Motion Picture Soundtrack: “Momma Told Me Not to Come”/ “Spill the Wine”

Boogie Nights PosterThe first time I ever visited Sherman Oaks and saw the childhood home of my old roommate Miles (this was back when we lived in San Diego, before he got famous), I mentioned to him that I felt like I’d been there before.

“It looks familiar?” he asked me.

“Yeah.”

“That’s because it’s been in the background of every porn movie you’ve ever seen.”

He explained that, to his knowledge, no porn had been filmed specifically in his house, but that the architecture was very typical for homes in the Valley. This was when I first learned that the San Fernando Valley is the pornography capital of the world. In Boogie Nights, and later in Magnolia, Paul Thomas Anderson treats the San Fernando Valley with the same reverence that Michael Mann reserves for Los Angeles in Heat and Collateral and John Hughes holds for Chicago in Ferris Bueller’s Day Off.

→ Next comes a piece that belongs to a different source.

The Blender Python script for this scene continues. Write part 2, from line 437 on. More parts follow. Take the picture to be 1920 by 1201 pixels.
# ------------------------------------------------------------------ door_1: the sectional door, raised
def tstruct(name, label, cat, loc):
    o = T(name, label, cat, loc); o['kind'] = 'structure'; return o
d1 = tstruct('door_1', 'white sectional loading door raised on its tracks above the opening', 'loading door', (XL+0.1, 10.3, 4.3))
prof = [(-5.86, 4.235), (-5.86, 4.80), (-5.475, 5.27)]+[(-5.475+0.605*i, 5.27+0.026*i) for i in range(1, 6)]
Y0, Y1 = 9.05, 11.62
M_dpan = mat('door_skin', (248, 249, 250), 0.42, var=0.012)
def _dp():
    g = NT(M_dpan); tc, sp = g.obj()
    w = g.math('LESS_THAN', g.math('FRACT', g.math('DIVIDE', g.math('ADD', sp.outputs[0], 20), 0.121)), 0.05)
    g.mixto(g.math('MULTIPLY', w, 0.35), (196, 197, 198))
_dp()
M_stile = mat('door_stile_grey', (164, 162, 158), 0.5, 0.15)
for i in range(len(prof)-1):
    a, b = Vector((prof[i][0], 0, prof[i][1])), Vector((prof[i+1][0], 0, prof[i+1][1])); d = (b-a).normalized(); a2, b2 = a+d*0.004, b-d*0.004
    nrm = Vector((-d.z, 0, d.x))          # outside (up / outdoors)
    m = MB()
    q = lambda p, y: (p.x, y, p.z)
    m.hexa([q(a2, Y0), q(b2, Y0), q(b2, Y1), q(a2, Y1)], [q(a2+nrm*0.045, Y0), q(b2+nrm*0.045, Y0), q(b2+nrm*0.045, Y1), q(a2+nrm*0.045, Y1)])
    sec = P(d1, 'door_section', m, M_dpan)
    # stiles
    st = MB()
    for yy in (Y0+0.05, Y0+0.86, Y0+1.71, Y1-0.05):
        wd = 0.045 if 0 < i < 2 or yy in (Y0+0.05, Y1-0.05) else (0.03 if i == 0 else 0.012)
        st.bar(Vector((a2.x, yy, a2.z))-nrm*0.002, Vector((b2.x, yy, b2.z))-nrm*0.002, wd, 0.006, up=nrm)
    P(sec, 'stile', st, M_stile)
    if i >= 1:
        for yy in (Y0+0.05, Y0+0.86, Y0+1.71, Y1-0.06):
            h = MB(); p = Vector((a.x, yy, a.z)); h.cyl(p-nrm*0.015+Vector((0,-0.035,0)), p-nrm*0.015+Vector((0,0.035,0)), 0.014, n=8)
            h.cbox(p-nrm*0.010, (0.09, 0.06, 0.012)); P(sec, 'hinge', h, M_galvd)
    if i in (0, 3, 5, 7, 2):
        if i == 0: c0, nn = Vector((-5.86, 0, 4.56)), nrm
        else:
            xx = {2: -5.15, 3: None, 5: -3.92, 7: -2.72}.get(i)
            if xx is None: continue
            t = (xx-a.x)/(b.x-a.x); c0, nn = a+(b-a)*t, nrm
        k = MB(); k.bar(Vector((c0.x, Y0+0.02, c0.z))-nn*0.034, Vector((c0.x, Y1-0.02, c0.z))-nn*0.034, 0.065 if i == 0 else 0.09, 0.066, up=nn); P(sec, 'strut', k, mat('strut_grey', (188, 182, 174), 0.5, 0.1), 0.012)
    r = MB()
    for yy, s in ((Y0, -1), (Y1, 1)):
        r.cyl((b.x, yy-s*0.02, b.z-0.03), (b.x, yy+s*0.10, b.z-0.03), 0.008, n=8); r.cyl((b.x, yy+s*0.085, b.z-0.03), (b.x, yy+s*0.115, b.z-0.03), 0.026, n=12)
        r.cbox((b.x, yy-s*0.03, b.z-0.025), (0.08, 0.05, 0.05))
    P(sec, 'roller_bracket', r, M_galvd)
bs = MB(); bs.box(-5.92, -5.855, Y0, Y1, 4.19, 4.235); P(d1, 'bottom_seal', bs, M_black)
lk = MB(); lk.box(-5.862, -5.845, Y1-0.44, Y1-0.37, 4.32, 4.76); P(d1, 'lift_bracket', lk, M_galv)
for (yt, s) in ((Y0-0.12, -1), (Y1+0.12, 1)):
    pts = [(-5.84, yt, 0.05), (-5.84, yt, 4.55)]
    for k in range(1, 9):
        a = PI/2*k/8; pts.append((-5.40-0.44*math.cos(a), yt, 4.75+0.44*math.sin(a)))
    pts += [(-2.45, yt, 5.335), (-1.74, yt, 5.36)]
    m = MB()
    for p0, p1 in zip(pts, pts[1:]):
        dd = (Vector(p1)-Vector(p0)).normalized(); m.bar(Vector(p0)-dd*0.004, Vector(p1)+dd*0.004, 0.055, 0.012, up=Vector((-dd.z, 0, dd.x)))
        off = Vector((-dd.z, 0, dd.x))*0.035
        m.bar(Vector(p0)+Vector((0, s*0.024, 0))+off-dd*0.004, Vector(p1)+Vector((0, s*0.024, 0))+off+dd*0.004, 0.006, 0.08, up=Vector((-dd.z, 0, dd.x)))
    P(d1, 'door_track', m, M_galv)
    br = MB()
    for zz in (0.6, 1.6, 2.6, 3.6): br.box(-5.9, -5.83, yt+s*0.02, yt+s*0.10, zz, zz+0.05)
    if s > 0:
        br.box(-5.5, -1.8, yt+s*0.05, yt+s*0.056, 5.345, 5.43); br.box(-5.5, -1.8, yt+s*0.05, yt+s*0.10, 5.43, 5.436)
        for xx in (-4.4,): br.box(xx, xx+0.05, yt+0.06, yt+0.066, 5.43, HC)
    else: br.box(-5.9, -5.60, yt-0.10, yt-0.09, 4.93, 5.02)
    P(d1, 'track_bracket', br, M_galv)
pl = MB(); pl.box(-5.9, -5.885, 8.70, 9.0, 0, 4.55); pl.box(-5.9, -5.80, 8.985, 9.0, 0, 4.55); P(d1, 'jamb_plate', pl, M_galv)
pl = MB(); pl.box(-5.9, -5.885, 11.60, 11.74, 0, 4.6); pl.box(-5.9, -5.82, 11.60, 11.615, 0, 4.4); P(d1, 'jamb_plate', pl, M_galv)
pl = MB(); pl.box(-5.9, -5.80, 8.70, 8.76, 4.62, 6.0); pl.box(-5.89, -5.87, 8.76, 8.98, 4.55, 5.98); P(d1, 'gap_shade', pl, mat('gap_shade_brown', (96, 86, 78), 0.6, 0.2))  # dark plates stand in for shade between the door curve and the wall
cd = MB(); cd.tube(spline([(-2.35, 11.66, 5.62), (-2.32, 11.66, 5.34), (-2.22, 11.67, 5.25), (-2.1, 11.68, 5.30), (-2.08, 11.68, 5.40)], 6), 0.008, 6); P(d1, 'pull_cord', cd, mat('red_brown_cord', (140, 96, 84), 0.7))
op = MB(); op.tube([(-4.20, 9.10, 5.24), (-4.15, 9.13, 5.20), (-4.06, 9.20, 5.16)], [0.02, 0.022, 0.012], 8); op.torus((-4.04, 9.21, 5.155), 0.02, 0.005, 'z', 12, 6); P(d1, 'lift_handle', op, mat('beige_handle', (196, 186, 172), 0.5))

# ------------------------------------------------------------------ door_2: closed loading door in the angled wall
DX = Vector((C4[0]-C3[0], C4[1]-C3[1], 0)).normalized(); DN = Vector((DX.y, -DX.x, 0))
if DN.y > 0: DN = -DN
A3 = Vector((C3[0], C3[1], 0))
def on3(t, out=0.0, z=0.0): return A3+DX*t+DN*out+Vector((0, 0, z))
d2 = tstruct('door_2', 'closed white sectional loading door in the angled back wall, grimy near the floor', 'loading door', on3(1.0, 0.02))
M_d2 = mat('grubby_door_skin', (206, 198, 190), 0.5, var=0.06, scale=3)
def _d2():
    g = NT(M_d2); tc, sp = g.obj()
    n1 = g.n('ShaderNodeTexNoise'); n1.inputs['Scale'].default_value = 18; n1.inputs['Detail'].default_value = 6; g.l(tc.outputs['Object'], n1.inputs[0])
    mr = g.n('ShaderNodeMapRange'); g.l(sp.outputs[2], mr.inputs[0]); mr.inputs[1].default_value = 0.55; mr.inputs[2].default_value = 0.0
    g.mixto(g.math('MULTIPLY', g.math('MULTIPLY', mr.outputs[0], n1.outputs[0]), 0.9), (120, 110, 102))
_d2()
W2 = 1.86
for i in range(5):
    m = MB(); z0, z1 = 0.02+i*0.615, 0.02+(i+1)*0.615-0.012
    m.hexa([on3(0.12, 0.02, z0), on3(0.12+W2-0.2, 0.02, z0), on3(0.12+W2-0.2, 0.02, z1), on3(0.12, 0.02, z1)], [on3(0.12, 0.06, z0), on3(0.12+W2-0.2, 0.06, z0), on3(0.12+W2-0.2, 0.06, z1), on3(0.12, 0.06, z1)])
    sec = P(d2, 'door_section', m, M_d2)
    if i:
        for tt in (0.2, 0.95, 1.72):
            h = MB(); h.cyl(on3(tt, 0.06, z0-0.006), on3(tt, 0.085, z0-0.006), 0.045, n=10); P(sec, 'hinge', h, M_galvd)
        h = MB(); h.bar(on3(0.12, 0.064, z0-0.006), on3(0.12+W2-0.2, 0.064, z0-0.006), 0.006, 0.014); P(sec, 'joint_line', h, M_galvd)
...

From the very beginning of the film, when the muted undertones of Michael Penn’s composition “Big Top” are shattered by the energy of the Emotions’ classic “Best of My Love,” it’s clear that music is going to be a very important aspect of the movie. The collection of ’70s and early ’80s songs Anderson uses in his film blend seamlessly into the scenes, gliding along perfectly in the background until the appropriate moments when the music itself is brought forward and allowed to speak as though it were a character itself. In Boogie Nights, Paul Thomas Anderson demonstrates just how much a great soundtrack, when properly presented, can add to an already excellent film.